Others also claim Indivisible is not an authentic movement. White House Press Secretary Sean Spicer told Fox News on Feb. 6 the movement wasn’t grass roots but “Astroturf,” meaning phony.
I should point out that I could find no reports substantiating claims that Indivisible demonstrators are paid protesters. I also challenge the depiction that today’s protests are all violent and profanity-laced.
I asked Balich, in light of last week’s appearance by three women at the Will County Board meeting, how often he’d been challenged in person by others objecting to his conservative views.
He said in 2010, after the township board approved a resolution he proposed to declare English the official language of Homer Township, people burned him in effigy in Culver Park.
“This is nothing for me,” he said of the backlash over the article about women. “This is mild compared to that (Culver Park protest).”
Balich responded to the current controversy by publishing a piece on Monday titled, “Will County Board member under siege from local leftist women’s group.” The article invites readers to contribute to his re-election campaign.
“Please don’t let the left get away with these Alinsky tactics,” the article said, referring to the late Saul Alinsky, whose book “Rules for Radicals” is a guide for organizing community protests. “Let’s push back and not let the left drowned [sic] out our voices and silence our right to free speech.”
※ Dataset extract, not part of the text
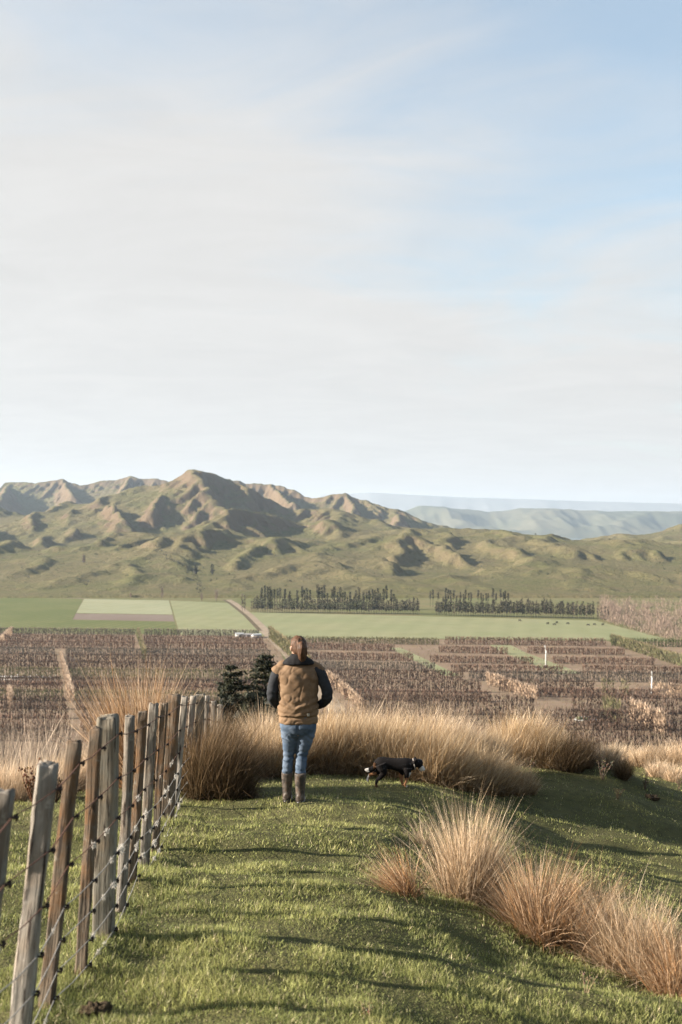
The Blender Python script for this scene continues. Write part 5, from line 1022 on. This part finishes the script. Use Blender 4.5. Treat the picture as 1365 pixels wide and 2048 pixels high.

Free speech has consequences. Milo Yiannopoulos gained notoriety for expressing conservative views. Many critics thought he often crossed the line and promoted hate speech, but supporters stood by him. That is, until he defended adult males having sexual relationships with 13-year-old boys.
Reaction was swift. An invitation to speak at this week’s Conservative Political Action Conference was withdrawn. A lucrative book deal was canceled. He resigned from Breitbart News.
I see the controversy over Yiannopoulos as a manifestation of the gradual decline in civility over political discourse. I believe it also represents the fractured nature of the coalition that makes up support for the Republican majority.
GOP supporters include sensible moderates, fiscal watchdogs and Christian conservatives. Trump voters included “forgotten” men and women enduring stagnant wages and rural Americans disillusioned by a perceived lack of economic prospects. Good, salt of the earth folks.
But the coalition includes some who reflect society’s more sinister views. Many Republicans have been too reluctant to denounce the views of white supremacists, anti-Semites, racists, xenophobes, misogynists, Islamophobes and others who use hate speech to gain fame, power and money.
Gradually, the threshold for outrageous speech has shifted in recent years. What was once unacceptable became tolerated. Some reveled in the new climate that decried political correctness. People said they liked Trump because he spoke his mind.
Civility proponents were slow to react. They were unaware, in many instances, of the shocking ideas exchanged on obscure online backchannels. Some ignored the hateful rhetoric, assuming it was isolated.
As hate speech became more and more normalized and mainstream, people started pushing back. Now, greater numbers are standing up and speaking out.
In my opinion, Balich’s expressions of his conservative views do not compare to Yiannopoulos’s promotion of hate speech.
But I think there is a connection between the three women who confronted Balich at last week’s county board meeting and the broader movement taking root nationally.
Dissenters are paying closer attention these days to how views are being expressed. They’re becoming more involved and standing up when they think people are being disrespected.